Quem acredita que um imposto progressivo instituído numa república burguesa poderia resolver, mediante o aporte ao Estado, o problema da distribuição de renda igualitária, apenas arrancará risos daqueles minimamente versados em contabilidade e economia, e confundirá em ilusões legalistas as massas. A crença supersticiosa no Estado tem toda uma serie de formas “progressistas” de se apresentar. Mas, para desmistificar essas falácias, basta lembrar que o mesmo François Hollande, presidente francês que hoje corta os direitos trabalhistas, foi responsável pela implementação, na França, de um imposto sobre grandes fortunas (logo antes de envolver a França no ataque imperialista à Líbia, é claro!). Em outras palavras: tributação nenhuma sobre os ricos resolverá os problemas estruturais da barbárie capitalista.

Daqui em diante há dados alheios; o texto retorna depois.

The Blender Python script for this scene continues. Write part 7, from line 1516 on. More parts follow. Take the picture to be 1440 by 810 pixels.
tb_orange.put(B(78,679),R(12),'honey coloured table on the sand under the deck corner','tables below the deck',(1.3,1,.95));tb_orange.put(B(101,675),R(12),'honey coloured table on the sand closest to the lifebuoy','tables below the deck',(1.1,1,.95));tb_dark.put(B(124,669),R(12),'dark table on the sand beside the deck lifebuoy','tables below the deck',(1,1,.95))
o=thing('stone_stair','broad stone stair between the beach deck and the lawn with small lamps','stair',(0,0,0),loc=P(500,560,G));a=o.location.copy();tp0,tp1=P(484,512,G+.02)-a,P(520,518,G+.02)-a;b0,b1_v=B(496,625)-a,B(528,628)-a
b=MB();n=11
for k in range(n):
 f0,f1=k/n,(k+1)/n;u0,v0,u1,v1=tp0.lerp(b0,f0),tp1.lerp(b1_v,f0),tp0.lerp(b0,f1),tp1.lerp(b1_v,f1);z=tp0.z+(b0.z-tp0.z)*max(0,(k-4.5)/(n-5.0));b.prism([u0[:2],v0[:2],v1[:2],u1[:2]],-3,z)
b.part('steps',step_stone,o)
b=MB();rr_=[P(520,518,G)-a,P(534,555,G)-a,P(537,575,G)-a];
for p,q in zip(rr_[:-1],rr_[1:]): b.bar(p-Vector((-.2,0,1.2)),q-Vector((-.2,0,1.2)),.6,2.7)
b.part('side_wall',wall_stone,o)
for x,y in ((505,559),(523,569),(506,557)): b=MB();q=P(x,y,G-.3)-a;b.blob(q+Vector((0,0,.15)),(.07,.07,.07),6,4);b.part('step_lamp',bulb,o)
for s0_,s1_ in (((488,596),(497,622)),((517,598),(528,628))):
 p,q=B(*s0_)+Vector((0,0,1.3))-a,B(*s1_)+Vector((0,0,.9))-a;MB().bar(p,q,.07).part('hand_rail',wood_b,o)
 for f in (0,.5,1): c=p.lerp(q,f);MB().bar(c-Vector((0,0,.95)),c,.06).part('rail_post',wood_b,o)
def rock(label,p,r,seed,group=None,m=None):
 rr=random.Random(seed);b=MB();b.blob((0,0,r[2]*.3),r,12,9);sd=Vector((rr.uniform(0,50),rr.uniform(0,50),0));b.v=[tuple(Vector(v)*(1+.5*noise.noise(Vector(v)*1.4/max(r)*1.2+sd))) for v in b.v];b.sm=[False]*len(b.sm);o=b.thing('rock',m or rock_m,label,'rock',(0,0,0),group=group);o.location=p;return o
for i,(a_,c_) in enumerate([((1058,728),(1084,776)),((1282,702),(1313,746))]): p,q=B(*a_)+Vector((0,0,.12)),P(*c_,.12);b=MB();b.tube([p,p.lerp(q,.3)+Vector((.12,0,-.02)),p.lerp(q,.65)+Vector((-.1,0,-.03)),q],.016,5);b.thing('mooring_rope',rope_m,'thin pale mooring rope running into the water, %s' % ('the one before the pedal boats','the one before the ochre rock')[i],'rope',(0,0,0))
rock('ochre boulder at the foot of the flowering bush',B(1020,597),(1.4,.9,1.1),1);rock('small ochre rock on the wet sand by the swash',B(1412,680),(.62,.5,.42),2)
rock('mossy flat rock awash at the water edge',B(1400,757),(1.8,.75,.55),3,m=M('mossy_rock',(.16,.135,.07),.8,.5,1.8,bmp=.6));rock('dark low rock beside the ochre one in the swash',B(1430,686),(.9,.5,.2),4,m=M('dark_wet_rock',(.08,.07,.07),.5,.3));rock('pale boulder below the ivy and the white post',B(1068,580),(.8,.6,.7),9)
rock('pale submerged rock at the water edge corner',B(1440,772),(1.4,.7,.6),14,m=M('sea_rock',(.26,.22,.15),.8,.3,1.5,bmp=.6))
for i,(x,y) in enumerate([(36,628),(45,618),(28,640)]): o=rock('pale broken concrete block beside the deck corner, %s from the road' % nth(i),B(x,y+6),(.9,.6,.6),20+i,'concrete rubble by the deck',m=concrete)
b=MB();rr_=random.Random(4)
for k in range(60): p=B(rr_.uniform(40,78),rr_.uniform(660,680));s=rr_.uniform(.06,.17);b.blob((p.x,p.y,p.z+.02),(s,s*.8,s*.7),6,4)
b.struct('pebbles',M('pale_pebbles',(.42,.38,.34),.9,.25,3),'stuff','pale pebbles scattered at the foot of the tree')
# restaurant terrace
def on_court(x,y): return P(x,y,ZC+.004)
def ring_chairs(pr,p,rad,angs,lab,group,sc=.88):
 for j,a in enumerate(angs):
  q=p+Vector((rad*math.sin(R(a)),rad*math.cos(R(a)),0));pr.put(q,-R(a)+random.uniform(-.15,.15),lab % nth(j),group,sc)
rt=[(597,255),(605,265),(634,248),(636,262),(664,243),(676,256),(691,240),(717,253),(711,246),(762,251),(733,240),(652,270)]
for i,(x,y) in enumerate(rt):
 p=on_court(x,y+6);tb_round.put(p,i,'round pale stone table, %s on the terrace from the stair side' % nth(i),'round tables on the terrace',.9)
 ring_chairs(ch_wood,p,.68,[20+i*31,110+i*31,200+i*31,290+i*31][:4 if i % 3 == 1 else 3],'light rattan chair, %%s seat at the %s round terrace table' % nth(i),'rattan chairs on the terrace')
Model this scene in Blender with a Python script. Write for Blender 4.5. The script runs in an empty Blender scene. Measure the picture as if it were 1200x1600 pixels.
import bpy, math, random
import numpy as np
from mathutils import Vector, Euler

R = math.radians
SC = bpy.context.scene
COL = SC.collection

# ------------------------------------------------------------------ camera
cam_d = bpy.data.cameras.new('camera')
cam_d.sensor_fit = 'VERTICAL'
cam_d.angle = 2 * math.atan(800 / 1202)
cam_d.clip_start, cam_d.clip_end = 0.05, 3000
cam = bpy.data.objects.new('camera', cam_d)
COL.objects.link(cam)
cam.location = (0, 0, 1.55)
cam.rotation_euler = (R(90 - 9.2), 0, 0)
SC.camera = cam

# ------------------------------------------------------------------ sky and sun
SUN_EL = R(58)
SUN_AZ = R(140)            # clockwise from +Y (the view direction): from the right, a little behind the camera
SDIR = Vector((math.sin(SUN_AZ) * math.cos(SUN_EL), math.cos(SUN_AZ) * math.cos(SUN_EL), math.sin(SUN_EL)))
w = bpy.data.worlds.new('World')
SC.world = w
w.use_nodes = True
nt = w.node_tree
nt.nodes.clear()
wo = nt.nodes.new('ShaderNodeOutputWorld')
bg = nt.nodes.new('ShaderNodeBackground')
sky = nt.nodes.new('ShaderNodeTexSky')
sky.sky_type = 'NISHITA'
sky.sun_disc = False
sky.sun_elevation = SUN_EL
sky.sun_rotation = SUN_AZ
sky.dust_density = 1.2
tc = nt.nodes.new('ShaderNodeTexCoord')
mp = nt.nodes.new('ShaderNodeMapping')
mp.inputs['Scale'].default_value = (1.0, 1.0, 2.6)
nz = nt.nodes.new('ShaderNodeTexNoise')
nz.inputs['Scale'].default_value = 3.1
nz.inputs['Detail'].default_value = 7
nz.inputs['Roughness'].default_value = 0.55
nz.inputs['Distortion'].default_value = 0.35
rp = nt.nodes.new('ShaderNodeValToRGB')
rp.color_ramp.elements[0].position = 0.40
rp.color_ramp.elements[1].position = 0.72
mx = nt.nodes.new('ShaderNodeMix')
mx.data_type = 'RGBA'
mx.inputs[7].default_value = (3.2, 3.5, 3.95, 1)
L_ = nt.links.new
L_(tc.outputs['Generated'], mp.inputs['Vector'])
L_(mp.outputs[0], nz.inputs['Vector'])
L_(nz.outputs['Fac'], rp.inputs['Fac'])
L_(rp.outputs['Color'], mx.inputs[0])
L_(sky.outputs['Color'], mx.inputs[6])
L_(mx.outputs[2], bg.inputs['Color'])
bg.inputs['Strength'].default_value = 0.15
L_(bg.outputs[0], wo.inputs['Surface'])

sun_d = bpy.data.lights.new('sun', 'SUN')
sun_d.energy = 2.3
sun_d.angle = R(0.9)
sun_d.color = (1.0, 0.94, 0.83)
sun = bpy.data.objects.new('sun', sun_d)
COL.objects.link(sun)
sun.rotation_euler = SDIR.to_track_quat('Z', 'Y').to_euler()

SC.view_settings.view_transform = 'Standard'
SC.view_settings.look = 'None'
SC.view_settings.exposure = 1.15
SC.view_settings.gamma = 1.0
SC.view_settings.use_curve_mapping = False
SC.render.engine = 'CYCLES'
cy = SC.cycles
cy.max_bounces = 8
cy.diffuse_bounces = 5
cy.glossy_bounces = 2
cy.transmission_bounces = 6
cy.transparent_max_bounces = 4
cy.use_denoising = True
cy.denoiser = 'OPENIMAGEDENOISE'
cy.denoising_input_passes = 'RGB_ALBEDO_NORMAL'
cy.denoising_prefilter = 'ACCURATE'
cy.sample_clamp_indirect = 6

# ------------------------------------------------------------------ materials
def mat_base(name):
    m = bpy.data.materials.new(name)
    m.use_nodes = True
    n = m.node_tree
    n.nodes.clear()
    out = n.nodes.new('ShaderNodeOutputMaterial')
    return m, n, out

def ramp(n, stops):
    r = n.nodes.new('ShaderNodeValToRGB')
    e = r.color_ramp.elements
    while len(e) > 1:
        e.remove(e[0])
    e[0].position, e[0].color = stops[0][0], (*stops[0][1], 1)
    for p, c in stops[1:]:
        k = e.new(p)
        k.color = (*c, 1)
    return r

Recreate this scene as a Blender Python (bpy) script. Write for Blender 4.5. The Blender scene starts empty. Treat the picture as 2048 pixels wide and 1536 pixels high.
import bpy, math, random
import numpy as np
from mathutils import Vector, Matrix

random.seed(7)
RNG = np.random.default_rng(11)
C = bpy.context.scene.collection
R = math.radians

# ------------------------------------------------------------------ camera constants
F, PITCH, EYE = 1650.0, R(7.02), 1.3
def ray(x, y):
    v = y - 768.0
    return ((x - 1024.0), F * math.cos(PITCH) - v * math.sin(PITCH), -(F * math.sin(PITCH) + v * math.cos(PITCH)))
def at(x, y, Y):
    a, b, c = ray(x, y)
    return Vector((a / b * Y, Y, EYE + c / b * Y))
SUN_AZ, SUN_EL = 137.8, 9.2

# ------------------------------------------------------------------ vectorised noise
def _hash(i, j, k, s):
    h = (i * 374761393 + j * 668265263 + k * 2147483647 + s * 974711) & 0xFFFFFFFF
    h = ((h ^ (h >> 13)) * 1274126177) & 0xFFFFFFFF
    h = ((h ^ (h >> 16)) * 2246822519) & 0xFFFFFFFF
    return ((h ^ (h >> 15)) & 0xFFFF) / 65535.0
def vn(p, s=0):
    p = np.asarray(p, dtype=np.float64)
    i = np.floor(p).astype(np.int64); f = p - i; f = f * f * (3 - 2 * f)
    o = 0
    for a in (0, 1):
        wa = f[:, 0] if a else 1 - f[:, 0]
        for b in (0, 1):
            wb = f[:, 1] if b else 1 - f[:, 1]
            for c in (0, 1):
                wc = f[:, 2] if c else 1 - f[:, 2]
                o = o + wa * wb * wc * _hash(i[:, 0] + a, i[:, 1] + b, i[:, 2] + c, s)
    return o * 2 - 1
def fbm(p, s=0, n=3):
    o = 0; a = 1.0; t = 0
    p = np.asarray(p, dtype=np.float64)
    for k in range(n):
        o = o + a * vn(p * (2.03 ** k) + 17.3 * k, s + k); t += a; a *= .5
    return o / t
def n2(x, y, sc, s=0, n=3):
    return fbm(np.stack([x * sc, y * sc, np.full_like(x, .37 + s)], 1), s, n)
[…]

À primeira vista, é evidente a necessidade de uma reforma do sistema tributário. Contudo, apenas uma ruptura revolucionária do proletariado com as relações de produção capitalistas poderá atingir a verdadeira emancipação humana, com o real extermínio da “má distribuição de renda”. E, nessa sociedade, finda a separação entre a propriedade privada dos meios de produção e o domínio público do Estado, apenas em circunstâncias específicas serão necessários os impostos: no mais, sendo os próprios meios de produção propriedade comum, as necessidades coletivas poderão ser satisfeitas não com o tributo arrancado individualmente ao cidadão, mas pela própria gestão do conjuntos das forças produtivas socialmente existentes.